Reincarnation Blues (Poore)

Reincarnation Blues, Michael Poore (2017)

(Not a review, just some notes to help me remember the things I've read. But written this way because it's the Internet, and some people will stumble across this page.)

I finished this last Friday, hours before our book club meeting. It was met with unanimous "eh". Everyone liked some parts and didn't care for others, but they didn't all line up. We found comparisons with Douglas Adams, Terry Pratchett, Neil Gaiman, and even Stephen King in different parts of the book.

And then someone joined the chat late and rattled off every plot from every story by the above others that he was ripping off (or "paying homage to").

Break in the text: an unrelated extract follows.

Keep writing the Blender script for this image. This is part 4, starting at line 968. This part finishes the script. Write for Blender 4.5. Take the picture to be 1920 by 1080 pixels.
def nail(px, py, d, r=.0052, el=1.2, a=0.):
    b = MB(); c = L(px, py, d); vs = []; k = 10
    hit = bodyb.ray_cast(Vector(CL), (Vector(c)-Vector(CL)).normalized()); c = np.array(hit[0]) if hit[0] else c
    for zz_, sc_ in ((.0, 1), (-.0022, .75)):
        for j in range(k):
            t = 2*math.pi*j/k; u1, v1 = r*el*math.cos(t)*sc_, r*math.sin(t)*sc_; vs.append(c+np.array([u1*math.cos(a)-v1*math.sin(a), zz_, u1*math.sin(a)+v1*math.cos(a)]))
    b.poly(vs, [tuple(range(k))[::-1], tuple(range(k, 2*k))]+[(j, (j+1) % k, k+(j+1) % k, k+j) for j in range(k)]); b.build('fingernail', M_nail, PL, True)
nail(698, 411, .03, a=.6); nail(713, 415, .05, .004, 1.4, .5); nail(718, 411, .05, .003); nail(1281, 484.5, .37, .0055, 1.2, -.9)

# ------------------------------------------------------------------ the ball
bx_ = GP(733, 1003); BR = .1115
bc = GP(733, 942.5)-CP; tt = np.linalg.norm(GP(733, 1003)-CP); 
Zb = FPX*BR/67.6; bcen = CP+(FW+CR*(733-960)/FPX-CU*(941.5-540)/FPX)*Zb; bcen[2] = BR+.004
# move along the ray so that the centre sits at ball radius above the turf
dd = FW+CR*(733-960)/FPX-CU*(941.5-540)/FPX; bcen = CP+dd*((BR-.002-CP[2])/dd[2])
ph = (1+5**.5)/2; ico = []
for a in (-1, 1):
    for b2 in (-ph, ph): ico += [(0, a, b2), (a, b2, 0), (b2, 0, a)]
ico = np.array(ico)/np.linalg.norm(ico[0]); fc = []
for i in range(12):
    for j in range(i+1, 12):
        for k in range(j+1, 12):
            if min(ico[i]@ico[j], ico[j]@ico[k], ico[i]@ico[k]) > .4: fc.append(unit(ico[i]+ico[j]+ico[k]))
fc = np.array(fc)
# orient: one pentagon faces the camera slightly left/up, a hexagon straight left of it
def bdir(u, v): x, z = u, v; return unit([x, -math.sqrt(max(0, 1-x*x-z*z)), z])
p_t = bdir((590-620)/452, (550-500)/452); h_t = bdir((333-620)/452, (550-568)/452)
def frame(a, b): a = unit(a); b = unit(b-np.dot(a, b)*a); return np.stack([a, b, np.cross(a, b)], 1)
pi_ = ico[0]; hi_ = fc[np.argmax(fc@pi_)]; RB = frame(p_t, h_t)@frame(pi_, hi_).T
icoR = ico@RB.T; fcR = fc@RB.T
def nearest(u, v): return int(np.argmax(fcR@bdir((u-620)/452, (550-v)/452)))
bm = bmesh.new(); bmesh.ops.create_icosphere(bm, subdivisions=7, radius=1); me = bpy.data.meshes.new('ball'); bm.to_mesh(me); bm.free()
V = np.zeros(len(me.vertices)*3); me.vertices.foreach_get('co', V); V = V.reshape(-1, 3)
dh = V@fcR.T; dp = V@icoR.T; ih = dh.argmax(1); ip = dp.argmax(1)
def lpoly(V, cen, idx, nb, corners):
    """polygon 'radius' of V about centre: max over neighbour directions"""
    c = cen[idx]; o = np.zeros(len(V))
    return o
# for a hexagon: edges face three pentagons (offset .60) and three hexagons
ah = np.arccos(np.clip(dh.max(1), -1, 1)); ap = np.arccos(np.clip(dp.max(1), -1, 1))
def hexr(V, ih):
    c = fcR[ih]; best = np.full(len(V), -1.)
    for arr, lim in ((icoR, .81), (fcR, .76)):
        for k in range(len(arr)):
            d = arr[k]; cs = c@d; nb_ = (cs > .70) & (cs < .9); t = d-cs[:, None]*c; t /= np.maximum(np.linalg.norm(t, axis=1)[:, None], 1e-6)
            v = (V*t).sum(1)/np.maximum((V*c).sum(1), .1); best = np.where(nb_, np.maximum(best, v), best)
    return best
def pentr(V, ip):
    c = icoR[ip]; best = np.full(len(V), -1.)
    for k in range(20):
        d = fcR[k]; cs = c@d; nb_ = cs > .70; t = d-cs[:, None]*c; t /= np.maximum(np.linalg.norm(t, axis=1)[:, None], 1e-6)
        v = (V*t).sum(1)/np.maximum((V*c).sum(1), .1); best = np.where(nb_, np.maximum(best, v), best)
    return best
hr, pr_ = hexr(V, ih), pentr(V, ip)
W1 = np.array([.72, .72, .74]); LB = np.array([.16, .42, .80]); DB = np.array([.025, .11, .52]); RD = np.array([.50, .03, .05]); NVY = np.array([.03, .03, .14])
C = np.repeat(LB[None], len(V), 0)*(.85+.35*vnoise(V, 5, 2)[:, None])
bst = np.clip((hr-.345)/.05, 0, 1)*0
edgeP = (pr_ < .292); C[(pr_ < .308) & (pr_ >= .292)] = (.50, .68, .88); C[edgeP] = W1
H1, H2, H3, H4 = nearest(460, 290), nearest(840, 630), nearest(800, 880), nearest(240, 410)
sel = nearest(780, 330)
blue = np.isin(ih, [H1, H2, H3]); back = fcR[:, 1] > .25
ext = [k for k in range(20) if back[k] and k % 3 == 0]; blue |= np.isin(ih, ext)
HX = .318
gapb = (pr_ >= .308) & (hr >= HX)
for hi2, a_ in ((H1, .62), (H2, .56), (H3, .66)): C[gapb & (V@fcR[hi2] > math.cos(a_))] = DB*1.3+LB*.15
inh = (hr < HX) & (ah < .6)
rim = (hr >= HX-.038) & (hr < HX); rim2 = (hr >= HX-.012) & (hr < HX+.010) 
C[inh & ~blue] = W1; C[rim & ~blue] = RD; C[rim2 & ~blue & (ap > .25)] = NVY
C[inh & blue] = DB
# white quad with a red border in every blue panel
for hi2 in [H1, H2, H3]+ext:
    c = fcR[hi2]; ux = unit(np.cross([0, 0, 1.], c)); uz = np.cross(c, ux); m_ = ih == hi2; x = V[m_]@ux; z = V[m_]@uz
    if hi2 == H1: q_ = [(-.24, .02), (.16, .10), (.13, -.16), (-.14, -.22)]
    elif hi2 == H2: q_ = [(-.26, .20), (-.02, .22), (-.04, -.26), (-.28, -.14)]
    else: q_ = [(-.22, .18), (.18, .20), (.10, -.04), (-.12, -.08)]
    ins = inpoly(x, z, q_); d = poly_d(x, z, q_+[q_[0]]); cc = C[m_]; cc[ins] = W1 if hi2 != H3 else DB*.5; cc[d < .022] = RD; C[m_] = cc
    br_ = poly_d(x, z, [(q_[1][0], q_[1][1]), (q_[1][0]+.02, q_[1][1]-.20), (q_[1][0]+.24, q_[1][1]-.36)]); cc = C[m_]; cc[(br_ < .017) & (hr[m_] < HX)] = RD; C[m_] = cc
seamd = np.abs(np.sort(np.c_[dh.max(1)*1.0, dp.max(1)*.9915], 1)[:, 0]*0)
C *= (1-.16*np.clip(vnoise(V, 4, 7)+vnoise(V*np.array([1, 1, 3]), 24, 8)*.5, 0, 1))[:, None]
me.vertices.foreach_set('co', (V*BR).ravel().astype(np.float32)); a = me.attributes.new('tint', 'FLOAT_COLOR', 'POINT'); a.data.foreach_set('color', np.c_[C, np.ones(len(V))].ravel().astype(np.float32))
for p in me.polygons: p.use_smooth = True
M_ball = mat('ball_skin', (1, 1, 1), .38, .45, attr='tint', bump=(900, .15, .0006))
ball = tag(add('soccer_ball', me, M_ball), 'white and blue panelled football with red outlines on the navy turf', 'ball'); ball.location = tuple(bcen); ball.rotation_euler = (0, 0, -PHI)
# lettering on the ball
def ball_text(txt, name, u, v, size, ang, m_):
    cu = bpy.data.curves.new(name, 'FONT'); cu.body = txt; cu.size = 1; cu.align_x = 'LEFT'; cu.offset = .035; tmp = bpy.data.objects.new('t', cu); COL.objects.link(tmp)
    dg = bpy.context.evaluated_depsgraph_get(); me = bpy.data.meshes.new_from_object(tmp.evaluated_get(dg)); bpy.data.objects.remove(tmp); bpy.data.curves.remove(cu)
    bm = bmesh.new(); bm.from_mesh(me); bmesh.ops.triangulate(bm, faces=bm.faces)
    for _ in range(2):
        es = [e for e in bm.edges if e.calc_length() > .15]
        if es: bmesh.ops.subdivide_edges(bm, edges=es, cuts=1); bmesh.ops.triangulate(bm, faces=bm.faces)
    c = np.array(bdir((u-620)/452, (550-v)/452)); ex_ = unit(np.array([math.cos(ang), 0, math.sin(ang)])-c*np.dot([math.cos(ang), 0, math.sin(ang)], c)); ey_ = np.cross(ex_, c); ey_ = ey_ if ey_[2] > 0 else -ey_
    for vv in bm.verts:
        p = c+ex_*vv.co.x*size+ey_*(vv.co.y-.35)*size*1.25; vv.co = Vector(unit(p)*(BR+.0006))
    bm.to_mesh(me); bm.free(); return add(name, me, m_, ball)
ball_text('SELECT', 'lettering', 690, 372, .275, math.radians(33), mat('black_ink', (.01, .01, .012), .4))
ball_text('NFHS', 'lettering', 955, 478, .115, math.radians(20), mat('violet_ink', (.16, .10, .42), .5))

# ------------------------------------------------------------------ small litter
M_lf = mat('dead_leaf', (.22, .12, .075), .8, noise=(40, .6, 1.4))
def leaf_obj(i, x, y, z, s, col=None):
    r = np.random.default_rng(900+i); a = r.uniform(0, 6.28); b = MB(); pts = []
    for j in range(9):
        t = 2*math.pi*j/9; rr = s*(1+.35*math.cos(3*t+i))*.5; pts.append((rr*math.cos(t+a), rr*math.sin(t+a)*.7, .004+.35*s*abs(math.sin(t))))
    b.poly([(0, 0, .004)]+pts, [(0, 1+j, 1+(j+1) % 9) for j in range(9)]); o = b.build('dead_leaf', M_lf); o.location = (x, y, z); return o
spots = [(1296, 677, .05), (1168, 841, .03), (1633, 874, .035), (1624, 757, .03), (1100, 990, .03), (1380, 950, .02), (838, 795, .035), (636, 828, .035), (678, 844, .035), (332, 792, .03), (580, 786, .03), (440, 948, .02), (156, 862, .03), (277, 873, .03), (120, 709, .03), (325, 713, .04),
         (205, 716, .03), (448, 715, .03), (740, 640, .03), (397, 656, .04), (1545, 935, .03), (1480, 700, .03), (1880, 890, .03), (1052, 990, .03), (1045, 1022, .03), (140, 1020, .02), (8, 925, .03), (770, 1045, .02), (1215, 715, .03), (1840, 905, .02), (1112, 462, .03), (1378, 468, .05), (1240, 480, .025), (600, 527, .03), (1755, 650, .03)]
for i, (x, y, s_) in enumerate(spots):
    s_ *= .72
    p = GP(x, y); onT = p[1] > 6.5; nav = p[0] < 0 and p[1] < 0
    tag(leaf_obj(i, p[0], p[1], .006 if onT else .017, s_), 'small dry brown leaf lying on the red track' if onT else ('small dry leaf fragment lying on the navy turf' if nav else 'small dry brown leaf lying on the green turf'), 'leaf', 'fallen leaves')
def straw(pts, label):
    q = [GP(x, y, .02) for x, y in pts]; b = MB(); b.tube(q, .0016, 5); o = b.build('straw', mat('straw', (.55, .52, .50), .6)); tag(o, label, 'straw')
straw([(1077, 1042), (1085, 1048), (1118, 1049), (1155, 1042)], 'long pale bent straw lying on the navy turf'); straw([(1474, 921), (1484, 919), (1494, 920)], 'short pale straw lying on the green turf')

Milo has lived nearly 10,000 lives when he finds out that his soul is destined to oblivion if he doesn't achieve Perfection in one of the next few lives. He's one of the oldest souls out there. And yet, it seems like perfection isn't an easy thing to achieve, so how does everyone else do it? I don't know.

It starts of humorous where we know that a shark will kill him in a little while (and it does). Then he meets up with Death, who is a woman (like Gaiman's) and he's been having a love affair with for the past 8000 years. Then he's reincarnated again.

Some of the vignettes into past lives are whimsical, even to the point of revisiting that time he died being flung out of a catapult. But then there's a future life where he is a smart child who is in college and gets tried as an adult for assaulting a woman (he did not, the scene plays out) and he's sentenced to a penal asteroid. Once there, the humor stops. It's absolutely brutal, and the tone of the book changes. And yet for all he suffers and manages to achieve despite that, he ends his own life before he can get to Perfection.

Let's face it, when you know that you're only a third of the way through the book, unless there's a major twist, you know he's going to get tripped up every step of the way. Several of the sections just seemed to go on way too long (much like Milo's existence?) and had little point to them.

The lives aren't in chronological order. There's a bit of timey-wimey stuff happening. He's goes from the future to Buddha and back again.

In the end, there isn't much of a payoff. On Good Reads, I was tempted to give it 2 stars, but it was better written (for what it was) than other stuff I'd given 2 stars to. It's not as good as some of the stuff I've given 3 stars to, however. Most of the book group settled on 3 out of 5 for it.

Not the worst book I read for the book club, but far from the better ones.